Reinhabited Circle K’s

Circle K is an international chain of convenient stores started in 1951 in Texas, USA (now Canadian owned).  In the 1980s and 90s the company filed for bankruptcy and developed a new corporate plan which closed many of their shops.  Around 2000, Paho Mahn, a professional photography, took an interest in mapping out and photographing converted Circle Ks in the Phoenix area.   His photographs show an array of new businesses (e.g. restaurants, cleaners, florist, tattoo parlor, grocery store, check cashing) occupying the vacant shells.  New occupants modify the exteriors with new signs, window/ door locations, paint and random objects.  Interiors completely gutted and some subdivided to support two shops.   The photos offer an interesting glimpse into the evolutionary nature of our built environment.

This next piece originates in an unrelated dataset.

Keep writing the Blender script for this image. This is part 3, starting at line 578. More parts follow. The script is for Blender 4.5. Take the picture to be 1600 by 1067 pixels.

Now, if only the same thing could happen to all the McDonalds worldwide…



One Response to Reinhabited Circle K’s

  1. lawrence bova February 29, 2012 at 11:21 pm

    My parents retired to Yuma Arizona over thirty years ago. On my first visit there I discovered that there was a Circle K (most on corner locations) every few blocks, even in areas that had no real development yet. Clearly they were trying to get ahead of the competition by tying up all the prime locations. I’m glad to see small business making a success in these locations now that the major corporation that developed them has failed. Re-use is as important as new development which continues to gobble up more green space every year. This has to change!